DIRECTIONS FOR THIS TASK —
Retype exactly what runs from the first line of the data to the line with "rnd = random.Random(7)", keeping both of those lines and skipping pictures.

STORED DATA —
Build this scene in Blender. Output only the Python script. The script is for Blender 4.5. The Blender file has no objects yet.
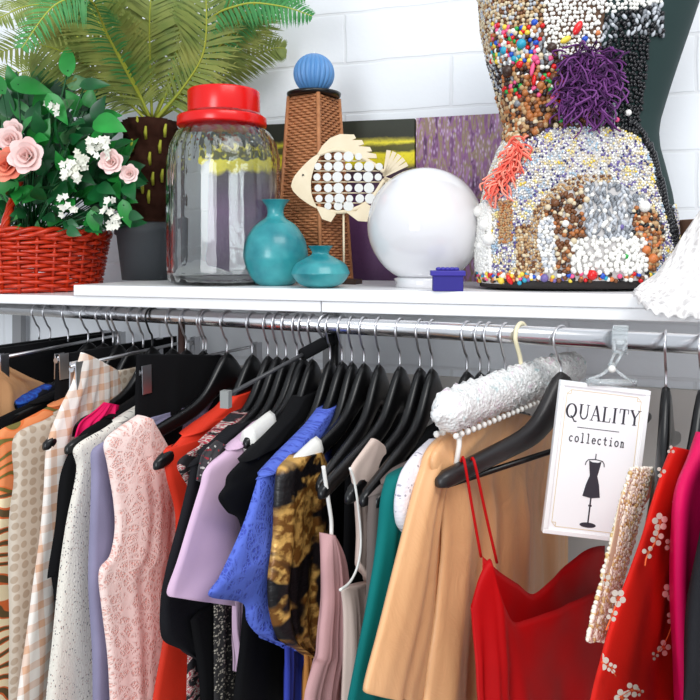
import bpy, bmesh, math, random
from mathutils import Vector, Matrix, noise
PI = math.pi
C = bpy.context.scene
COL = C.collection
rnd = random.Random(7)

# ---------------------------------------------------------------- camera, world, lights
CAMZ = 1.6
YAW = math.radians(17.5)          # camera turned left of the wall's normal
F, HZ = 700.0, 252.0              # focal length in pixels, horizon row
cam_d = bpy.data.cameras.new('camera'); cam = bpy.data.objects.new('camera', cam_d); COL.objects.link(cam)
cam.location = (0, 0, CAMZ); cam.rotation_euler = (PI/2, 0, YAW)
cam_d.sensor_width = 36; cam_d.lens = 36.0; cam_d.shift_y = -(350-HZ)/700.0
cam_d.clip_start = 0.02
C.camera = cam
C.view_settings.view_transform = 'Standard'; C.view_settings.look = 'None'
C.view_settings.exposure = 0.0; C.view_settings.gamma = 1.0
w = bpy.data.worlds.new('World'); C.world = w; w.use_nodes = True
w.node_tree.nodes['Background'].inputs[0].default_value = (0.86, 0.92, 1.0, 1)
w.node_tree.nodes['Background'].inputs[1].default_value = 0.82

def cw(a, d, z=0.0):              # camera-aligned ground coordinates -> world
    return Vector((a*math.cos(YAW)-d*math.sin(YAW), a*math.sin(YAW)+d*math.cos(YAW), CAMZ+z))
def P(px, py, d):                 # point seen at a pixel, at depth d
    return cw((px-350)/F*d, d, (HZ-py)/F*d)
def area(name, loc, target, sx, sy, power, col):
    l = bpy.data.lights.new(name, 'AREA'); l.shape = 'RECTANGLE'; l.size = sx; l.size_y = sy
    l.energy = power; l.color = col
    o = bpy.data.objects.new(name, l); COL.objects.link(o); o.location = loc
    o.rotation_euler = (Vector(target)-Vector(loc)).to_track_quat('-Z', 'Y').to_euler()
area('ceiling_panel_light', cw(0.5, -0.25, 1.25), cw(0.1, 1.0, -0.2), 1.3, 0.8, 19.5, (1.0, 0.985, 0.96))
area('window_daylight', cw(-1.2, -1.6, 0.1), cw(0.1, 1.0, -0.15), 0.9, 1.3, 36, (0.93, 0.97, 1.0))

# ---------------------------------------------------------------- materials
def lin(c):
    return tuple(((x/255.0)/12.92 if x/255.0 <= .04045 else (((x/255.0)+.055)/1.055)**2.4) for x in c)+(1,)
class MT:
    """small node helper"""
    def __init__(s, name, rough=.8, **kw):
        s.m = bpy.data.materials.new(name); s.m.use_nodes = True
        s.t = s.m.node_tree; s.b = s.t.nodes['Principled BSDF']
        s.b.inputs['Roughness'].default_value = rough
        for k, v in kw.items(): s.b.inputs[k.replace('_', ' ')].default_value = v
    def n(s, typ, **kw):
        x = s.t.nodes.new(typ)
        for k, v in kw.items():
            if k.startswith('i_'): x.inputs[k[2:].replace('_', ' ')].default_value = v
            else: setattr(x, k, v)
        return x
    def l(s, a, b): s.t.links.new(a, b)
    def coords(s, sc=(1, 1, 1), kind='UV', loc=(0, 0, 0), rot=(0, 0, 0)):
        tc = s.n('ShaderNodeTexCoord'); mp = s.n('ShaderNodeMapping')
        mp.inputs['Scale'].default_value = sc; mp.inputs['Location'].default_value = loc
        mp.inputs['Rotation'].default_value = rot
        s.l(tc.outputs[kind], mp.inputs[0]); return mp.outputs[0]
    def ramp(s, fac, stops, interp='LINEAR'):
        r = s.n('ShaderNodeValToRGB'); r.color_ramp.interpolation = interp
        e = r.color_ramp.elements
        while len(e) < len(stops): e.new(.5)
        for k, (p, c) in enumerate(stops): e[k].position = p; e[k].color = lin(c) if len(c) == 3 else c
        s.l(fac, r.inputs[0]); return r.outputs[0]
    def mix(s, fac, a, b):
        x = s.n('ShaderNodeMix', data_type='RGBA')
        for sock, v in ((x.inputs[0], fac), (x.inputs[6], a), (x.inputs[7], b)):
            if hasattr(v, 'node'): s.l(v, sock)
            else: sock.default_value = v if not isinstance(v, tuple) else (lin(v) if len(v) == 3 else v)
        return x.outputs[2]
    def col(s, v):
        if hasattr(v, 'node'): s.l(v, s.b.inputs['Base Color'])
        else: s.b.inputs['Base Color'].default_value = lin(v)
        return s
    def bump(s, h, strength=.3, dist=.002):
        b = s.n('ShaderNodeBump'); b.inputs['Strength'].default_value = strength
        b.inputs['Distance'].default_value = dist
        s.l(h, b.inputs['Height']); s.l(b.outputs[0], s.b.inputs['Normal']); return s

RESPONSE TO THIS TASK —
Build this scene in Blender. Output only the Python script. The script is for Blender 4.5. The Blender file has no objects yet.
import bpy, bmesh, math, random
from mathutils import Vector, Matrix, noise
PI = math.pi
C = bpy.context.scene
COL = C.collection
rnd = random.Random(7)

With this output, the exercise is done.